== Data section ==
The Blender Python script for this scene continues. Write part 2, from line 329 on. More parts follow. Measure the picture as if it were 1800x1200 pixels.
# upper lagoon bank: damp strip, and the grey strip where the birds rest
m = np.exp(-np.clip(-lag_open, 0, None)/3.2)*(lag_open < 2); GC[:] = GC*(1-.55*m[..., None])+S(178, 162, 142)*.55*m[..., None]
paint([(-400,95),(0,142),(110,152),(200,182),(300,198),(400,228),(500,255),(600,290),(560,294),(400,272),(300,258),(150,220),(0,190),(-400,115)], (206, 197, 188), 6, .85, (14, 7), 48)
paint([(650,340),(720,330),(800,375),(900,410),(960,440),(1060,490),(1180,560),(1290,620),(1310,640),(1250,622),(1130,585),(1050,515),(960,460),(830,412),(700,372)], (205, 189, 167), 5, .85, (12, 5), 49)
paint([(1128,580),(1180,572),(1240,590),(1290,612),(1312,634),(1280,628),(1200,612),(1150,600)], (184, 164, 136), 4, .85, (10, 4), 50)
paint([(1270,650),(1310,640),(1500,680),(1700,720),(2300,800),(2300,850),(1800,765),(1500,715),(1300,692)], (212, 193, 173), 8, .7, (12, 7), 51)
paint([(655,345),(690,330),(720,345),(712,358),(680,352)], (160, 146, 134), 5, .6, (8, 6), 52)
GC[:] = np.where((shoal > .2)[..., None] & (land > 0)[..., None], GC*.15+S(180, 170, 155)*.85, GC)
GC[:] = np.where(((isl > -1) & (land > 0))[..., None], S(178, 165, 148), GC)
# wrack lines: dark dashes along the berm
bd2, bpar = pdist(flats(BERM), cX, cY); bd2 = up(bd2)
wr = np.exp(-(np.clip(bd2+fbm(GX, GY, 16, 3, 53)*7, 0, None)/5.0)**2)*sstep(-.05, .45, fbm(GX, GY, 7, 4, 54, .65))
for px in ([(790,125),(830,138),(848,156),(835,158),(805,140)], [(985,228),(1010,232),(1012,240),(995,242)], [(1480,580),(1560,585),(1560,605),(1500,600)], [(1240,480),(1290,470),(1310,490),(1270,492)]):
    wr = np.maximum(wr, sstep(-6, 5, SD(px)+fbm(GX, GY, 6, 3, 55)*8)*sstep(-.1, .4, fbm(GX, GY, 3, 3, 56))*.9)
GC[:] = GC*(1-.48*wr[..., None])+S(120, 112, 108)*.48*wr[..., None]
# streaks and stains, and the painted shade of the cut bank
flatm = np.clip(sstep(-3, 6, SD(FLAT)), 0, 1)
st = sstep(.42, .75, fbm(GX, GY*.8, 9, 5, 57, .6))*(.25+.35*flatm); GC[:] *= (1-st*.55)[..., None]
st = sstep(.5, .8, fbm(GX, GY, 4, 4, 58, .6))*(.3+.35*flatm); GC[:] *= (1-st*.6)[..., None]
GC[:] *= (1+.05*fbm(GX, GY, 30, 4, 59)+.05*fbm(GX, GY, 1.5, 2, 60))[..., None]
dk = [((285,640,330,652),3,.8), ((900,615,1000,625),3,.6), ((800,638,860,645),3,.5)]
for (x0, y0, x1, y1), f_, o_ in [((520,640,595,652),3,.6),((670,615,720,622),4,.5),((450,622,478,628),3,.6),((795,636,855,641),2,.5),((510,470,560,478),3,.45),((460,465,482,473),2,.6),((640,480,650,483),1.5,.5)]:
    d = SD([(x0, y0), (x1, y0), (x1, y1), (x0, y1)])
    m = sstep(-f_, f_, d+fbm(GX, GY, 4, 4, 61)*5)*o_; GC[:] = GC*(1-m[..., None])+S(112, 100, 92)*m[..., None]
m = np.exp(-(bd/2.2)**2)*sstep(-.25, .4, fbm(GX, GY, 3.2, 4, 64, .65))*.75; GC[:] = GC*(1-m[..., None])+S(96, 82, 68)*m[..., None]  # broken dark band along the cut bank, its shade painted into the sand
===
=== Exercise goal ===
Quote each line of the data above exactly as written.

=== Output for this task ===
The Blender Python script for this scene continues. Write part 2, from line 329 on. More parts follow. Measure the picture as if it were 1800x1200 pixels.
# upper lagoon bank: damp strip, and the grey strip where the birds rest
m = np.exp(-np.clip(-lag_open, 0, None)/3.2)*(lag_open < 2); GC[:] = GC*(1-.55*m[..., None])+S(178, 162, 142)*.55*m[..., None]
paint([(-400,95),(0,142),(110,152),(200,182),(300,198),(400,228),(500,255),(600,290),(560,294),(400,272),(300,258),(150,220),(0,190),(-400,115)], (206, 197, 188), 6, .85, (14, 7), 48)
paint([(650,340),(720,330),(800,375),(900,410),(960,440),(1060,490),(1180,560),(1290,620),(1310,640),(1250,622),(1130,585),(1050,515),(960,460),(830,412),(700,372)], (205, 189, 167), 5, .85, (12, 5), 49)
paint([(1128,580),(1180,572),(1240,590),(1290,612),(1312,634),(1280,628),(1200,612),(1150,600)], (184, 164, 136), 4, .85, (10, 4), 50)
paint([(1270,650),(1310,640),(1500,680),(1700,720),(2300,800),(2300,850),(1800,765),(1500,715),(1300,692)], (212, 193, 173), 8, .7, (12, 7), 51)
paint([(655,345),(690,330),(720,345),(712,358),(680,352)], (160, 146, 134), 5, .6, (8, 6), 52)
GC[:] = np.where((shoal > .2)[..., None] & (land > 0)[..., None], GC*.15+S(180, 170, 155)*.85, GC)
GC[:] = np.where(((isl > -1) & (land > 0))[..., None], S(178, 165, 148), GC)
# wrack lines: dark dashes along the berm
bd2, bpar = pdist(flats(BERM), cX, cY); bd2 = up(bd2)
wr = np.exp(-(np.clip(bd2+fbm(GX, GY, 16, 3, 53)*7, 0, None)/5.0)**2)*sstep(-.05, .45, fbm(GX, GY, 7, 4, 54, .65))
for px in ([(790,125),(830,138),(848,156),(835,158),(805,140)], [(985,228),(1010,232),(1012,240),(995,242)], [(1480,580),(1560,585),(1560,605),(1500,600)], [(1240,480),(1290,470),(1310,490),(1270,492)]):
    wr = np.maximum(wr, sstep(-6, 5, SD(px)+fbm(GX, GY, 6, 3, 55)*8)*sstep(-.1, .4, fbm(GX, GY, 3, 3, 56))*.9)
GC[:] = GC*(1-.48*wr[..., None])+S(120, 112, 108)*.48*wr[..., None]
# streaks and stains, and the painted shade of the cut bank
flatm = np.clip(sstep(-3, 6, SD(FLAT)), 0, 1)
st = sstep(.42, .75, fbm(GX, GY*.8, 9, 5, 57, .6))*(.25+.35*flatm); GC[:] *= (1-st*.55)[..., None]
st = sstep(.5, .8, fbm(GX, GY, 4, 4, 58, .6))*(.3+.35*flatm); GC[:] *= (1-st*.6)[..., None]
GC[:] *= (1+.05*fbm(GX, GY, 30, 4, 59)+.05*fbm(GX, GY, 1.5, 2, 60))[..., None]
dk = [((285,640,330,652),3,.8), ((900,615,1000,625),3,.6), ((800,638,860,645),3,.5)]
for (x0, y0, x1, y1), f_, o_ in [((520,640,595,652),3,.6),((670,615,720,622),4,.5),((450,622,478,628),3,.6),((795,636,855,641),2,.5),((510,470,560,478),3,.45),((460,465,482,473),2,.6),((640,480,650,483),1.5,.5)]:
    d = SD([(x0, y0), (x1, y0), (x1, y1), (x0, y1)])
    m = sstep(-f_, f_, d+fbm(GX, GY, 4, 4, 61)*5)*o_; GC[:] = GC*(1-m[..., None])+S(112, 100, 92)*m[..., None]
m = np.exp(-(bd/2.2)**2)*sstep(-.25, .4, fbm(GX, GY, 3.2, 4, 64, .65))*.75; GC[:] = GC*(1-m[..., None])+S(96, 82, 68)*m[..., None]  # broken dark band along the cut bank, its shade painted into the sand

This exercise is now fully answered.